Saturday, December 11, 2010

Saturday ruminations

     Sipping tea steeped from teabags Lily Langois bought in Barcelona back in July.  Feels like ages ago,  that journey, worlds ago.  Honey and milk added, good.  Clears the mind.  What was the name of that store, hmm, and what street was it on?  A picture would jog the memory.  They're so handy.  I like tea.
     I just recently switched a normal folding chair for a big purple exercise ball to sit on here at my desk.  It is said to be better for your back and posture than a standard chair.  I don't know about the truth of that advice on sitting isometrics.  I sense my back aching now, sitting on this ball of air.  Though I do enjoy thinking on the act of sitting on a rubber ball inflated with air while I blog away.  It somehow adds a peculiar stamp of non-legitimacy to my writing's content, allowing my mind to wander off, drift into this place, then that place, mentally free associate.  Give my dirigible a pass.  All clear.  Airhead blogging, as it were.  I haven't typed that phrase, "as it were," since  university.  Sounds so collegiate.  
     Yes indeed, I once, years ago, wrote with a certain brand of self-righteous levity.  Don't ask me why any self-respecting writer would tag such an imprecise phrase as having "levity."  But this is what I mean when I say that writing one's blog while sitting on a big purple rubber ball filled with air can be so liberating.  All you need to do to stir the mental pot when you brain becomes cottony and ceramic is push down on your feet and rotate your hips in little circles.  Ten circles later, the ideas will sprout like gangbusters.  A bumper crop of brilliantly turn phrases, a tract of maxims worthy to be .pamphleted and handed out on Christmas Day instead of candy canes.  Tie a string to one or two and hang them from door jambs and kitchen entrance ways instead of mistletoe.  The possibilities defy imagination.  Don't they?
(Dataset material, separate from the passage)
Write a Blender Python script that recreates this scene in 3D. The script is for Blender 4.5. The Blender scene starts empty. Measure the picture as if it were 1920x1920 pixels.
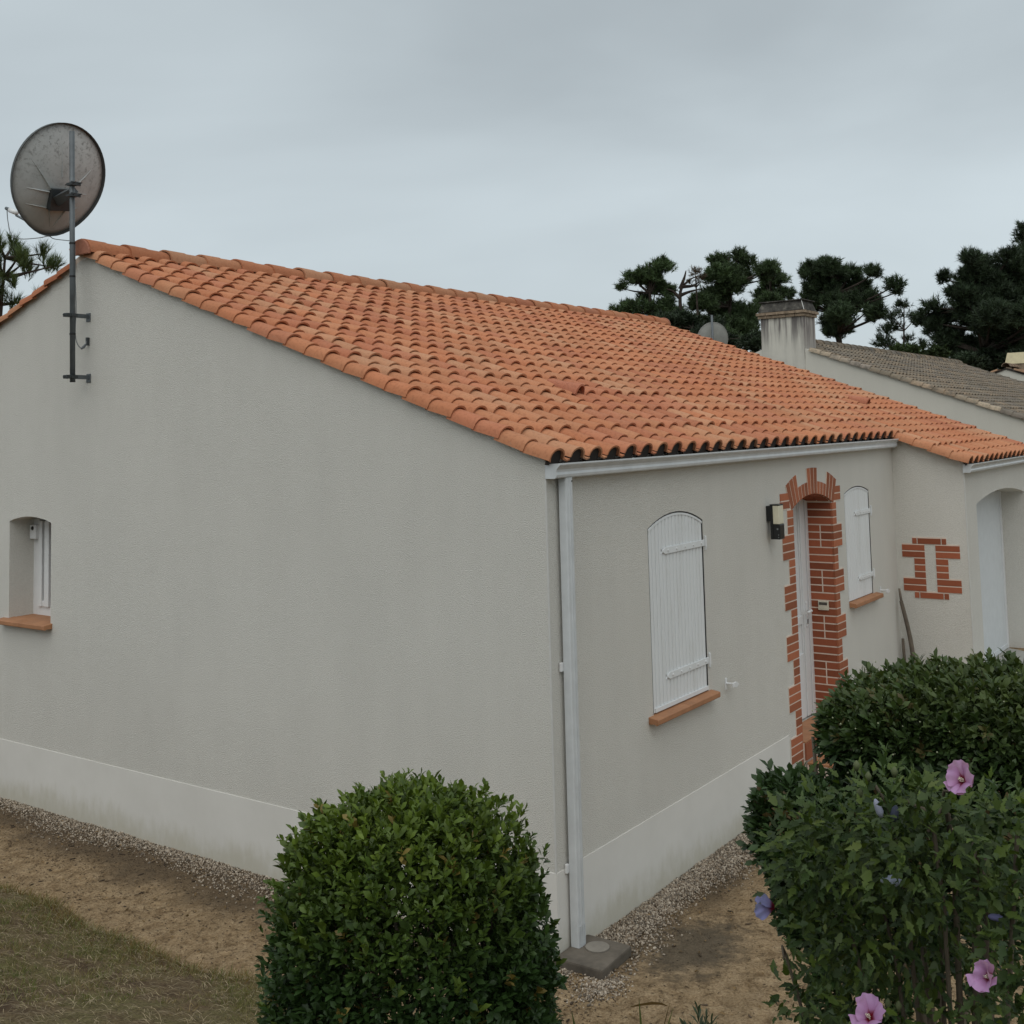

     I'm considering taking a picture of myself atop this purple sphere, blogging.  The dream may vanish, however.  The thought bubble might just go pop.  Instead, I may consider reading through to the end of the final chapter of "Animal, Vegetable, Miracle, A Year of Food Life," B. Kingsolver's nonfiction narrative about farm living out East.  How long have I been reading this book?  These days, too long.  Milk toast.  Just wanted to write that.